Transcribe all of the material exactly, except for its pictures.

****

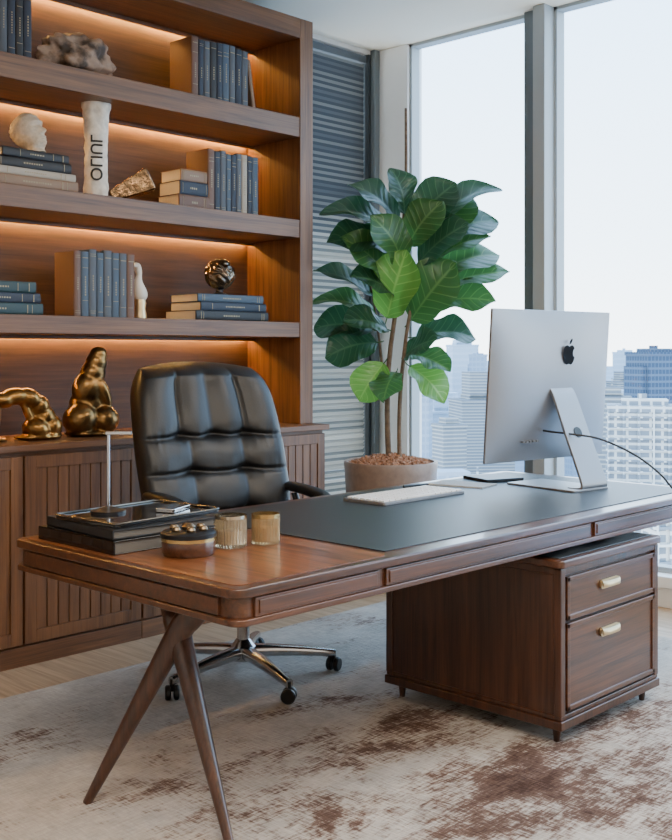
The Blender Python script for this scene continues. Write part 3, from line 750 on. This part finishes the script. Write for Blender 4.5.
# wooden jar
wj = thing('wooden_box', 'round wooden box with brass band and metal-capped lid', 'box', (1.95, 2.455, T))
b = B(); lathe(b, [(0.072, 0), (0.078, 0.01), (0.078, 0.045), (0.074, 0.052)], seg=44); obj('body', b, dskX, wj, bev=0.001)
b = B(); lathe(b, [(0.0795, 0.042), (0.0795, 0.052), (0.076, 0.052), (0.076, 0.042)], seg=44); obj('band', b, gilt, wj)
b = B(); lathe(b, [(0.081, 0.052), (0.081, 0.064), (0.072, 0.070), (0.0, 0.072)], seg=44); obj('lid', b, dark, wj)
b = B()
for i in range(6):
    a = i*pi/3; lathe(b, [(0.012, 0.070), (0.014, 0.076), (0.010, 0.083), (0, 0.086)], 0.045*cos(a), 0.045*sin(a), 0, 16)
lathe(b, [(0.018, 0.071), (0.02, 0.080), (0.012, 0.089), (0, 0.092)], seg=20)
obj('lid_ornament', b, M('pewter', C(120,104,82), 0.32, 0.9), wj)
# candle holders
rg = M('ribbed_glass', C(236,222,194), 0.07, 0.05, trans=0.85)
rg2 = M('ribbed_gold_glass', C(226,200,154), 0.09, 0.18, trans=0.75)
c1 = thing('candle_jar', 'finely ribbed champagne glass candle jar with metal rim', 'candle', (2.115, 2.46, T))
b = B(); lathe(b, [(0.044, 0), (0.047, 0.006), (0.047, 0.088), (0.042, 0.088), (0.041, 0.010), (0.0, 0.008)], seg=200, rib=0.035, ribn=28); obj('jar', b, rg, c1)
b = B(); lathe(b, [(0.0485, 0.086), (0.0485, 0.096), (0.044, 0.096), (0.044, 0.086)], seg=48); obj('rim', b, M('silver_rim', C(200,188,164), 0.2, 1.0), c1)
b = B(); lathe(b, [(0.037, 0.012), (0.037, 0.050), (0, 0.051)], seg=32); tube(b, [(0, 0, 0.05), (0.001, 0, 0.063)], 0.0012, 6); obj('wax', b, M('wax', C(214,198,170), 0.6), c1)
c2 = thing('candle_jar', 'smaller finely ribbed gold glass candle jar with rim', 'candle', (2.225, 2.425, T))
b = B(); lathe(b, [(0.040, 0), (0.042, 0.006), (0.042, 0.082), (0.038, 0.082), (0.037, 0.010), (0.0, 0.008)], seg=200, rib=0.035, ribn=26); obj('jar', b, rg2, c2)
b = B(); lathe(b, [(0.0435, 0.080), (0.0435, 0.092), (0.039, 0.092), (0.039, 0.080)], seg=48); obj('rim', b, gilt, c2)
b = B(); lathe(b, [(0.033, 0.012), (0.033, 0.050), (0, 0.051)], seg=32); tube(b, [(0, 0, 0.05), (0.001, 0, 0.063)], 0.0012, 6); obj('wax', b, M('wax_warm', C(190,158,116), 0.6), c2)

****

» Written solution:
The Blender Python script for this scene continues. Write part 3, from line 750 on. This part finishes the script. Write for Blender 4.5.
# wooden jar
wj = thing('wooden_box', 'round wooden box with brass band and metal-capped lid', 'box', (1.95, 2.455, T))
b = B(); lathe(b, [(0.072, 0), (0.078, 0.01), (0.078, 0.045), (0.074, 0.052)], seg=44); obj('body', b, dskX, wj, bev=0.001)
b = B(); lathe(b, [(0.0795, 0.042), (0.0795, 0.052), (0.076, 0.052), (0.076, 0.042)], seg=44); obj('band', b, gilt, wj)
b = B(); lathe(b, [(0.081, 0.052), (0.081, 0.064), (0.072, 0.070), (0.0, 0.072)], seg=44); obj('lid', b, dark, wj)
b = B()
for i in range(6):
    a = i*pi/3; lathe(b, [(0.012, 0.070), (0.014, 0.076), (0.010, 0.083), (0, 0.086)], 0.045*cos(a), 0.045*sin(a), 0, 16)
lathe(b, [(0.018, 0.071), (0.02, 0.080), (0.012, 0.089), (0, 0.092)], seg=20)
obj('lid_ornament', b, M('pewter', C(120,104,82), 0.32, 0.9), wj)
# candle holders
rg = M('ribbed_glass', C(236,222,194), 0.07, 0.05, trans=0.85)
rg2 = M('ribbed_gold_glass', C(226,200,154), 0.09, 0.18, trans=0.75)
c1 = thing('candle_jar', 'finely ribbed champagne glass candle jar with metal rim', 'candle', (2.115, 2.46, T))
b = B(); lathe(b, [(0.044, 0), (0.047, 0.006), (0.047, 0.088), (0.042, 0.088), (0.041, 0.010), (0.0, 0.008)], seg=200, rib=0.035, ribn=28); obj('jar', b, rg, c1)
b = B(); lathe(b, [(0.0485, 0.086), (0.0485, 0.096), (0.044, 0.096), (0.044, 0.086)], seg=48); obj('rim', b, M('silver_rim', C(200,188,164), 0.2, 1.0), c1)
b = B(); lathe(b, [(0.037, 0.012), (0.037, 0.050), (0, 0.051)], seg=32); tube(b, [(0, 0, 0.05), (0.001, 0, 0.063)], 0.0012, 6); obj('wax', b, M('wax', C(214,198,170), 0.6), c1)
c2 = thing('candle_jar', 'smaller finely ribbed gold glass candle jar with rim', 'candle', (2.225, 2.425, T))
b = B(); lathe(b, [(0.040, 0), (0.042, 0.006), (0.042, 0.082), (0.038, 0.082), (0.037, 0.010), (0.0, 0.008)], seg=200, rib=0.035, ribn=26); obj('jar', b, rg2, c2)
b = B(); lathe(b, [(0.0435, 0.080), (0.0435, 0.092), (0.039, 0.092), (0.039, 0.080)], seg=48); obj('rim', b, gilt, c2)
b = B(); lathe(b, [(0.033, 0.012), (0.033, 0.050), (0, 0.051)], seg=32); tube(b, [(0, 0, 0.05), (0.001, 0, 0.063)], 0.0012, 6); obj('wax', b, M('wax_warm', C(190,158,116), 0.6), c2)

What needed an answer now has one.